Die beiden von Bäumen umfassten Alleen des Schlossplatzes verwandeln sich in historische Kirmes-Promenaden des 19. und 20. Jahrhunderts. Es entsteht ein Schausteller-Rummel, der die Besucher in die Vergangenheit entführt. Artisten, Gaukler, Quacksalber und Orgelspieler heischen um die Aufmerksamkeit des Publikums und überraschen mit ihrem Witz und ihrer Pantomime, so wie es aus der Historie des 19. Jahrhunderts bekannt war. Beim „Hau den Lukas“ oder in der Schiffschaukel können die Besucher selbst aktiv werden. Ein Handwerkermarkt und ein traditioneller Krämermarkt ergänzen das Unterhaltungsprogramm. Zudem zeigt eine Ausstellung historischer Schaustellerwagen, wie diese damals gelebt haben und wie sie gereist sind. Zum Mitfahren und Mitmachen laden traditionsreiche Fahrgeschäfte ein, die im 20. Jahrhundert auf vielen Rummelplätzen zu sehen waren. Zu den Attraktionen gehören ein altes Riesenrad aus den Anfängen des 20. Jahrhunderts mit einer Höhe von rund 15 Metern, eine nostalgische Berg- und Talbahn sowie ein Autoskooter aus den 1930er-Jahren. Nicht fehlen dürfen weitere Klassiker wie eine Illusionsschaubude mit Darbietungen wie der „Frau ohne Kopf“ oder der „Dame ohne Unterleib“, ein Flohzirkus, ein Kasperletheater, der berühmte „Vogel Jockel“ mit seinem Plättchen zur Vogelstimmen-Imitation sowie traditionelle Karussells und Kettenflieger. Und natürlich kommen die kulinarischen Gesichtspunkte nicht zu kurz: Eine traditionelle Waffelbäckerei, ein historischer Oberleitungswagen mit Süßwaren, Imbisse mit Getränken und Speisen der jeweiligen Zeit bieten den Gästen alles, was das Herz begehrt.
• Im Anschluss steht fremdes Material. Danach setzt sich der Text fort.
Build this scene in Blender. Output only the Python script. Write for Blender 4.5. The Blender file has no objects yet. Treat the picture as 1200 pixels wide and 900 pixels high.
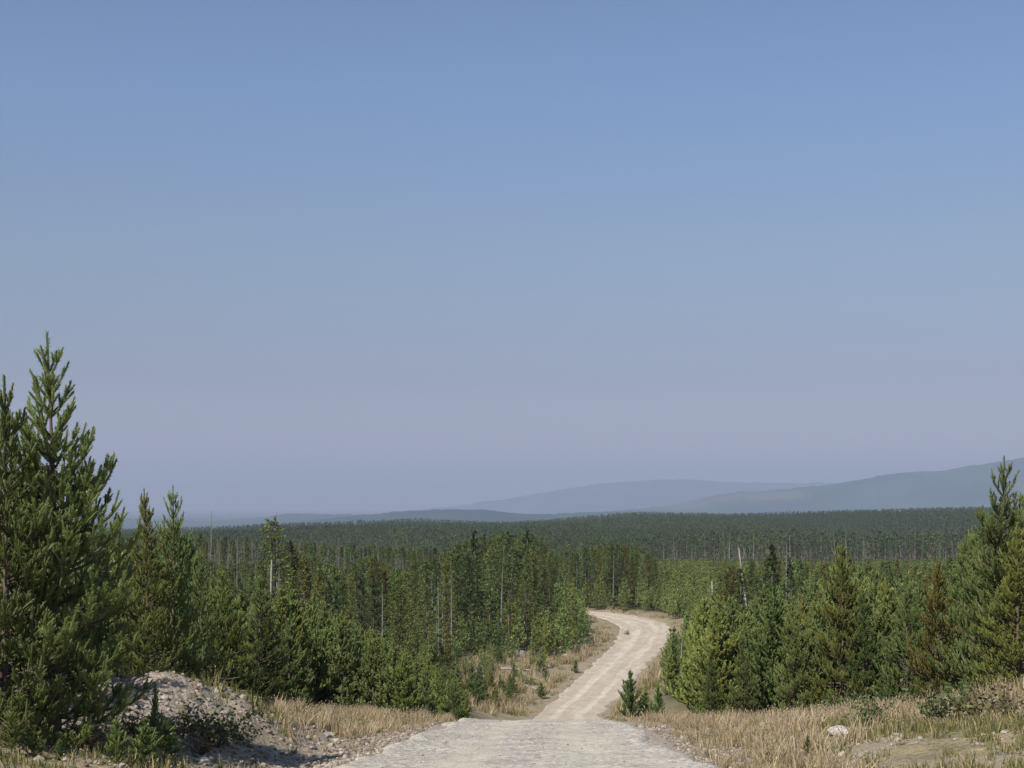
import bpy, math, random
import numpy as np
from mathutils import Vector
R = math.radians
rnd = random.Random(7)
rng = np.random.default_rng(11)
sc = bpy.context.scene
COL = sc.collection

# ------------------------------------------------------------------ camera, sky, sun, exposure
FPX, HORIZ = 1648.0, 592.0            # focal length and horizon row in a 1200 x 900 frame
cam = bpy.data.cameras.new("camera")
cam_o = bpy.data.objects.new("camera", cam); COL.objects.link(cam_o)
cam_o.location = (0, 0, 0); cam_o.rotation_euler = (R(90), 0, 0)
cam.sensor_width = 36; cam.lens = 36*FPX/1200; cam.shift_y = (HORIZ-450)/1200
cam.clip_start = 0.1; cam.clip_end = 200000
sc.camera = cam_o

SUN_EL = R(45); SUN_XY = (-0.52, -0.854)
world = bpy.data.worlds.new("World"); sc.world = world; world.use_nodes = True
wn = world.node_tree.nodes; wl = world.node_tree.links
sky = wn.new('ShaderNodeTexSky'); sky.sky_type = 'NISHITA'; sky.sun_disc = False
sky.sun_elevation = SUN_EL; sky.sun_rotation = math.atan2(*SUN_XY)
sky.altitude = 1300; sky.air_density = 1.0; sky.dust_density = 0.3; sky.ozone_density = 2.6
# smoke layer: it dims and greys the low sky alike all round the horizon
gc = wn.new('ShaderNodeTexCoord'); sx = wn.new('ShaderNodeSeparateXYZ'); wl.new(gc.outputs['Generated'], sx.inputs[0])
cr_ = wn.new('ShaderNodeValToRGB'); el_ = cr_.color_ramp.elements
el_[0].position = 0; el_[0].color = (.74, .57, .57, 1); el_[1].position = .28; el_[1].color = (1.02, 1.04, 1.08, 1)
for p_, c_ in ((.09, (.72, .57, .57)), (.17, (.93, .84, .77))):
    e_ = el_.new(p_); e_.color = (*c_, 1)
wl.new(sx.outputs[2], cr_.inputs[0]); mx_ = wn.new('ShaderNodeMix'); mx_.data_type = 'RGBA'; mx_.blend_type = 'MULTIPLY'; mx_.inputs[0].default_value = 1
wl.new(sky.outputs[0], mx_.inputs[6]); wl.new(cr_.outputs[0], mx_.inputs[7])
wl.new(mx_.outputs[2], wn['Background'].inputs[0]); wn['Background'].inputs[1].default_value = 0.084
sun = bpy.data.lights.new("sun", 'SUN'); sun.energy = 4.5; sun.angle = R(0.53); sun.color = (1, .95, .87)
sun_o = bpy.data.objects.new("sun", sun); COL.objects.link(sun_o)
sd = Vector((SUN_XY[0]*math.cos(SUN_EL), SUN_XY[1]*math.cos(SUN_EL), math.sin(SUN_EL)))
sun_o.rotation_euler = sd.to_track_quat('Z', 'Y').to_euler()
sc.view_settings.view_transform = 'Standard'; sc.view_settings.look = 'None'
sc.view_settings.exposure = 0.4; sc.view_settings.gamma = 1
sc.cycles.max_bounces = 5; sc.cycles.diffuse_bounces = 3; sc.cycles.volume_bounces = 1
sc.cycles.transmission_bounces = 3; sc.cycles.use_denoising = True
sc.cycles.use_adaptive_sampling = True

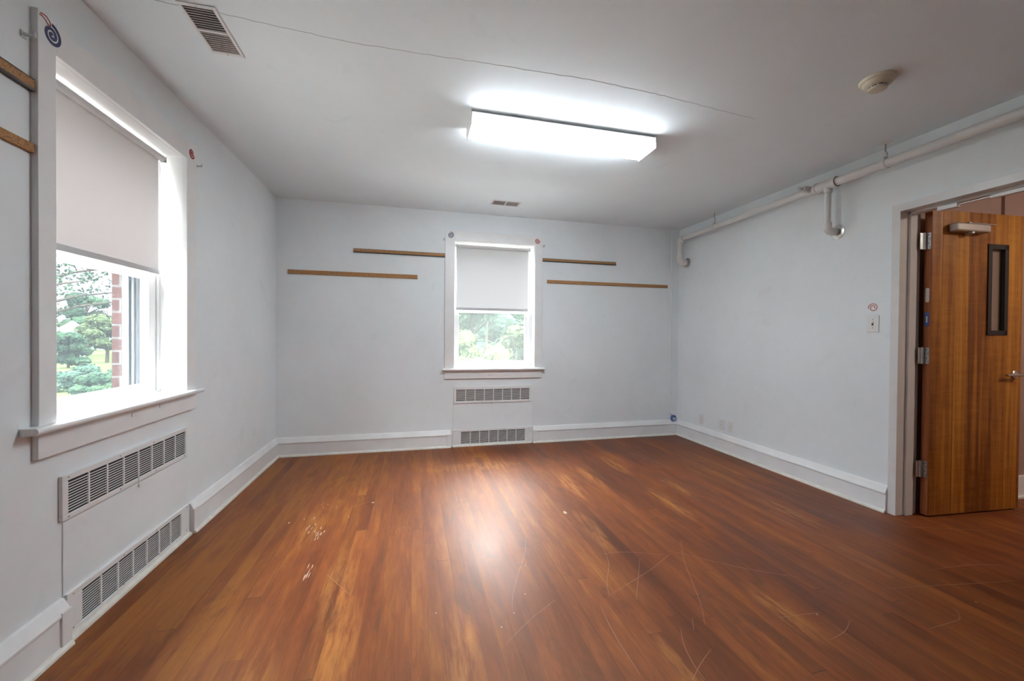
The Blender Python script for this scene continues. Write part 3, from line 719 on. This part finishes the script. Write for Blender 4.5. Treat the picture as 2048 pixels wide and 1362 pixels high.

Was wäre ein solches Jubiläum ohne Festzeltstimmung, kulinarische Leckerbissen und ein Festbier? Auch das gehört zur Tradition des Cannstatter Volksfestes. Es wird ein Festzelt ganz im Stil vergangener Tage aufgebaut, das neben landestypischer Musik und Tänzen auch gastronomisch Überraschungen aus alten Kochbüchern bieten wird. Als Festwirt wurde Marcel Benz gewonnen, der das Landtagsrestaurant Plenum betreibt. Zum Ausschank kommt beim Historischen Volksfest ein ganz besonderer Gerstensaft. Die Familienbrauerei Dinkelacker und Stuttgarter Hofbräu werden gemeinsam ein spezielles Jubiläumsbier brauen und als Stuttgarter Brauereien dem Volksfest auf diese Weise ihre Ehre erweisen. Das Jubiläumsbier wird in speziellen 0,5-Liter-Steinkrügen ausgeschenkt. Der Eintritt zum Historischen Volksfest ist frei und auch die Preise sollen laut Veranstalter volksnah sein. Jeder soll die Möglichkeit zum Besuch haben.